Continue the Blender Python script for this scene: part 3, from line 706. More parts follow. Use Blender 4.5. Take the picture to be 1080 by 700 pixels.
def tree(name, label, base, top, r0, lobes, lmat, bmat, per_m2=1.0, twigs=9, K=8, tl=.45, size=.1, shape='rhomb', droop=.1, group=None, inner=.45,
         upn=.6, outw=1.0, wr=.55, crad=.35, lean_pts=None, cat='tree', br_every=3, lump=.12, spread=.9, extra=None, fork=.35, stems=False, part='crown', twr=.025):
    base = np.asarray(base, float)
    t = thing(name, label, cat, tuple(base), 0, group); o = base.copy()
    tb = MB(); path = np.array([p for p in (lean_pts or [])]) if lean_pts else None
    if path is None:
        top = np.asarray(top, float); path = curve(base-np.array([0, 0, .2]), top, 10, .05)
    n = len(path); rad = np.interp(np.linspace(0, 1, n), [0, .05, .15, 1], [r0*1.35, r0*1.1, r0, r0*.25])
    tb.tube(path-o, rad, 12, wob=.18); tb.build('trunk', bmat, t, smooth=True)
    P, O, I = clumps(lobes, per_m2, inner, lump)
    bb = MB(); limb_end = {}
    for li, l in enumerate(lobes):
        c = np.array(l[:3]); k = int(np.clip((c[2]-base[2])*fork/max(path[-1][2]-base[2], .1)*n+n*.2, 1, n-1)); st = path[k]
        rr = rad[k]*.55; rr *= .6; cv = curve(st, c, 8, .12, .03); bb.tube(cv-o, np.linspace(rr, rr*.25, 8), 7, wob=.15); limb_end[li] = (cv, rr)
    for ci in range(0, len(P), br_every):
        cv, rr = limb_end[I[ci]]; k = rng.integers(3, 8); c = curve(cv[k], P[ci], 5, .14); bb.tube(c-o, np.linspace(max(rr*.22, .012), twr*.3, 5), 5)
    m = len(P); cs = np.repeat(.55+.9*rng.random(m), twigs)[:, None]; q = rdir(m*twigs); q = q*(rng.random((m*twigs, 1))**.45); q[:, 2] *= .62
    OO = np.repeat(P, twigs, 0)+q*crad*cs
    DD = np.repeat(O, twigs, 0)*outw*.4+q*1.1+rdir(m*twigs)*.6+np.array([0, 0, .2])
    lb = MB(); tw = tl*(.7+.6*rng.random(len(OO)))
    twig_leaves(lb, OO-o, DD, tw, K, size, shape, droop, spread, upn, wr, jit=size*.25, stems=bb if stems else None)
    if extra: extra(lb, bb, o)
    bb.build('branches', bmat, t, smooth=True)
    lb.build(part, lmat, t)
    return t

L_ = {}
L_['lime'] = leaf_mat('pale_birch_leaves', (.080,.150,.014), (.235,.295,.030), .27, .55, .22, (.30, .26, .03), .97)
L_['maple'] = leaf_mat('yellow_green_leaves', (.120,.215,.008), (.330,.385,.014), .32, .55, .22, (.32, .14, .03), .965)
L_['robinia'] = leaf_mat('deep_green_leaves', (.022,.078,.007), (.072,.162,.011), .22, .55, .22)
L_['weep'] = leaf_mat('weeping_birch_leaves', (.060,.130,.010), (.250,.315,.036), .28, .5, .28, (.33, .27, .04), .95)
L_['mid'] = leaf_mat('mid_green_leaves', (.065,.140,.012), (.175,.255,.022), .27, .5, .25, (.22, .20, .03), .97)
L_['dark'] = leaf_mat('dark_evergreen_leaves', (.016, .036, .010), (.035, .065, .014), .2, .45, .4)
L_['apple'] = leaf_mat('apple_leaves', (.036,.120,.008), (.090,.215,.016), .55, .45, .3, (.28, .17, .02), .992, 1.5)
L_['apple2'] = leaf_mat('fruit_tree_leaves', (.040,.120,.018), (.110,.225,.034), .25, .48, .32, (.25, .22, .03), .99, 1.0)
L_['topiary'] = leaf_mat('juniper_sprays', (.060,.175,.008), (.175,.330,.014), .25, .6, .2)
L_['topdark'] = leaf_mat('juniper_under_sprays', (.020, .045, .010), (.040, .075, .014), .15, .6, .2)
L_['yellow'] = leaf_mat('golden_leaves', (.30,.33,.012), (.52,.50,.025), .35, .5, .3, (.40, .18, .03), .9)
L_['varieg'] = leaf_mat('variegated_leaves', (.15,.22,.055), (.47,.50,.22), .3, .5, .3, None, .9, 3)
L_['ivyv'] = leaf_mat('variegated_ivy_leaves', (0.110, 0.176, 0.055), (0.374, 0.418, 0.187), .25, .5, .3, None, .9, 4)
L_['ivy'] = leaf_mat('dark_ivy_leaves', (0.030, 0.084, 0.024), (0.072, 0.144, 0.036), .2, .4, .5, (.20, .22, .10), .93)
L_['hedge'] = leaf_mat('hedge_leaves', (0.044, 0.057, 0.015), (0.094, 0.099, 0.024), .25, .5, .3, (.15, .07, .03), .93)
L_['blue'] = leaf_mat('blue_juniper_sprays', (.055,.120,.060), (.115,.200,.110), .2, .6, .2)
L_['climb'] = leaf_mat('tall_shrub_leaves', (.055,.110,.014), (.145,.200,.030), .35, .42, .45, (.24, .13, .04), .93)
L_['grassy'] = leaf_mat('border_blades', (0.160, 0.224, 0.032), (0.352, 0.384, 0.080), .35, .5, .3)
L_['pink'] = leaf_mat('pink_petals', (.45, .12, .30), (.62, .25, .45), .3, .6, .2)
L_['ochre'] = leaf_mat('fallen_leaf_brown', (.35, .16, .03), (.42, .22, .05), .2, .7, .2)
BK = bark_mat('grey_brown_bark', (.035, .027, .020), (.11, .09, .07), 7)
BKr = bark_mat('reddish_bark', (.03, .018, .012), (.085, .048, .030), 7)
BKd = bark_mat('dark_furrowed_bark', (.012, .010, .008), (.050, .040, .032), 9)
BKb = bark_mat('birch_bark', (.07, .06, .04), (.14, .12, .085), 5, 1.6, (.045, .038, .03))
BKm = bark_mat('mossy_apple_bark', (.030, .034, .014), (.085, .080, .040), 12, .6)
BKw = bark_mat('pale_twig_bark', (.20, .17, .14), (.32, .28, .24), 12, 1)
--
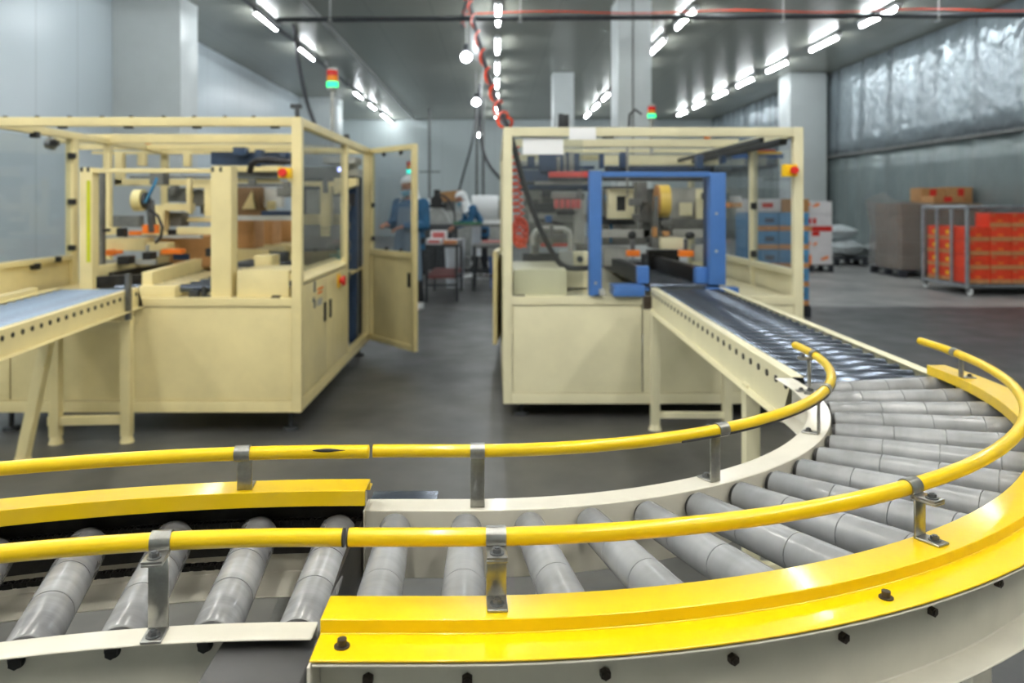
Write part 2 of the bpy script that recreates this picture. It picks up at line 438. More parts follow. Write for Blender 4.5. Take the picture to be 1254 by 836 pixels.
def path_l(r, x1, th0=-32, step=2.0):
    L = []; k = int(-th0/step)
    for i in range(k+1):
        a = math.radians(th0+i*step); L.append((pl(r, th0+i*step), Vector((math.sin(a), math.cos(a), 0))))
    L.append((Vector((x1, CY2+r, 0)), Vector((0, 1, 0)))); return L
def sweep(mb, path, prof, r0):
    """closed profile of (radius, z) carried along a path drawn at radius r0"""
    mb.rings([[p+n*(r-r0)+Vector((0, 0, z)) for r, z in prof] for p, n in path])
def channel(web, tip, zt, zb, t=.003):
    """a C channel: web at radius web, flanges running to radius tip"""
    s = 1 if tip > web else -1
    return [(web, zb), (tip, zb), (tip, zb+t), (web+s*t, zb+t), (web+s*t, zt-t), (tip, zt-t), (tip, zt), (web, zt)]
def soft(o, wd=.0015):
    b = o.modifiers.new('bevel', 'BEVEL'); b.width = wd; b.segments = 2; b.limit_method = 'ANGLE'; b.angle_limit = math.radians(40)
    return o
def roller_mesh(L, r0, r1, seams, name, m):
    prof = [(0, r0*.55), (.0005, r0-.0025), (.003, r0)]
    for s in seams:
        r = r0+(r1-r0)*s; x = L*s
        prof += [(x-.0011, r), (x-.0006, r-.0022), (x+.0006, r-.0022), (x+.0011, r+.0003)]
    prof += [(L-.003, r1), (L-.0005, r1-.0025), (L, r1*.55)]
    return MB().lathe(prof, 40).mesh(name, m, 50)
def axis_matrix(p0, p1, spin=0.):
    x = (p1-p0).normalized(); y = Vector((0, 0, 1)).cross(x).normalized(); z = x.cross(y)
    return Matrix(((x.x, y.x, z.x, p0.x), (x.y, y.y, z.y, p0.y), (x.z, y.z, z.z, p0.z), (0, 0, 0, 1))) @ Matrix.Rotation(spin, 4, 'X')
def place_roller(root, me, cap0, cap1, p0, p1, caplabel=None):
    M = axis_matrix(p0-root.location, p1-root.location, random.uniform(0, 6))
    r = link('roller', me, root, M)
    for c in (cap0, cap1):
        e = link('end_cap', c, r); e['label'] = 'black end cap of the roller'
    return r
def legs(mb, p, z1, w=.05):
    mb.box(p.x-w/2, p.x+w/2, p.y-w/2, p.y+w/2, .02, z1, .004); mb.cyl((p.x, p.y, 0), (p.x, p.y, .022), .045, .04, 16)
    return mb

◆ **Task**
Return exactly, and only, the lines from the one containing "(.035, .065, .014), .2, .45, .4)" down to the one containing "(.175,.330,.014), .25, .6, .2)", with both of those lines included.

◆ **Completed task**
L_['dark'] = leaf_mat('dark_evergreen_leaves', (.016, .036, .010), (.035, .065, .014), .2, .45, .4)
L_['apple'] = leaf_mat('apple_leaves', (.036,.120,.008), (.090,.215,.016), .55, .45, .3, (.28, .17, .02), .992, 1.5)
L_['apple2'] = leaf_mat('fruit_tree_leaves', (.040,.120,.018), (.110,.225,.034), .25, .48, .32, (.25, .22, .03), .99, 1.0)
L_['topiary'] = leaf_mat('juniper_sprays', (.060,.175,.008), (.175,.330,.014), .25, .6, .2)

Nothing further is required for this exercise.